Dr. Mouw first joined the Fuller faculty in 1985 as professor of Christian philosophy and ethics, coming with 17 years of experience as a professor of philosophy at Calvin College in Grand Rapids, Michigan. He then served for four years as provost and senior vice president before being appointed to the presidency in 1993.

Under his leadership, the seminary has seen many beneficial changes that have helped to fulfill Mouw’s vision of Fuller as a premier seminary that is reaching a world in need. Fuller extended its reach during Mouw’s tenure as the seminary’s network of regional campuses across seven states grew and developed, with a new campus recently established in Houston, Texas. The Master of Arts in Global Leadership became Fuller’s first online degree, and a Korean-language Doctor of Ministry program was established.

Creative courses of instruction, research centers, and innovative programs have been developed during Mouw’s presidency, from the Lee Edward Travis Research Institute in 1998 to the Brehm Center for Worship, Theology, and the Arts in 2001 to the Center for Missiological Research in 2008. New academic chairs have been established and filled by world-class scholars, and Mouw has continued in former president David Allan Hubbard’s tradition of attracting the finest board members so that Fuller’s has become one of the most highly recognized boards in Christian education.

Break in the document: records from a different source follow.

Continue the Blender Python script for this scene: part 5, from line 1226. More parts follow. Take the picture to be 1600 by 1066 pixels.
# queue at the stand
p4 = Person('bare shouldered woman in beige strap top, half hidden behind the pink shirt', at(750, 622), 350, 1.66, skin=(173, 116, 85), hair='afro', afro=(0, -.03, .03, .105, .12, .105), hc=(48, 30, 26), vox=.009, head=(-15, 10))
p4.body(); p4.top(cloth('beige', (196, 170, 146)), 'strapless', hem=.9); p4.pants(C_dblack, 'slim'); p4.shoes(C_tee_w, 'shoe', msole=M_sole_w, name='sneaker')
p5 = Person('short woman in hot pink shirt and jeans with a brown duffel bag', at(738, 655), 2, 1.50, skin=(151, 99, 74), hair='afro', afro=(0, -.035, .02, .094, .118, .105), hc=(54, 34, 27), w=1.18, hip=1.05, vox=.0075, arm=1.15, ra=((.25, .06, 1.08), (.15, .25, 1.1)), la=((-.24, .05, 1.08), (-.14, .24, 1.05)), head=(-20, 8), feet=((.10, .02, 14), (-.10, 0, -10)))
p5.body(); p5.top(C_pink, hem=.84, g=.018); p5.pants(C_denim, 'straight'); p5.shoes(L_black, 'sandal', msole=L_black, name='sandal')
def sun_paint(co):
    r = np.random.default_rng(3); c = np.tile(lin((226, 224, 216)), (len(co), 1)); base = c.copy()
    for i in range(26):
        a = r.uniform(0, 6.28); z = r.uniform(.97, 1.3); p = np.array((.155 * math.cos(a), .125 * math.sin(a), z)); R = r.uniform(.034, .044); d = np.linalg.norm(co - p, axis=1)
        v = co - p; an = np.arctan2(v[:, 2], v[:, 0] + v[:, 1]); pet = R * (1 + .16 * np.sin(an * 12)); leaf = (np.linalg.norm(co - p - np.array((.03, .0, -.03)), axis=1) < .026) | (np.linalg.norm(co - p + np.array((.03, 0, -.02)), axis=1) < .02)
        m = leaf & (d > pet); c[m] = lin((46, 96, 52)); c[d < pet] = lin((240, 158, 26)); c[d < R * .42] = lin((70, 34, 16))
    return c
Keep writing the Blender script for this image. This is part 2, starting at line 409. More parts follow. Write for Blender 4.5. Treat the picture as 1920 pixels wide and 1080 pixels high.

Known and respected for his commitment to interfaith and ecumenical dialogue, Mouw has represented the Presbyterian Church (USA) as co-chair of the Reformed-Catholic Dialogue, helped establish an annual series of discussions with Los Angeles area pastors and rabbis, built relationships with the Mormon community, participated in extensive exchanges with Muslim scholars—and devoted himself in numerous other ways to communicating with others in the public square with “convicted civility.”

Called “the most influential Evangelical voice in America—a true Evangelical public intellectual” by Duke Divinity School’s Grant Wacker, Mouw is also a prolific author. His 19 books include, among others, Uncommon Decency: Christian Civility in an Uncivil World; He Shines in All That’s Fair, Calvinism in the Las Vegas Airport, Praying at Burger King, two books on his theological hero—Abraham Kuyper: A Short and Personal Introduction and The Challenges of Cultural Discipleship—and, most recently, Talking with Mormons: An Invitation to Evangelicals. Mouw has also served on several editorial boards, including Books and Culture, and has been the editor of the Reformed Journal.

Following a study leave during the 2013-2014 academic year, Mouw will continue his involvement with the Fuller community in a faculty role.

Fuller Seminary’s Board of Trustees will engage in a search process with the goal of a new president assuming responsibility on July 1, 2013.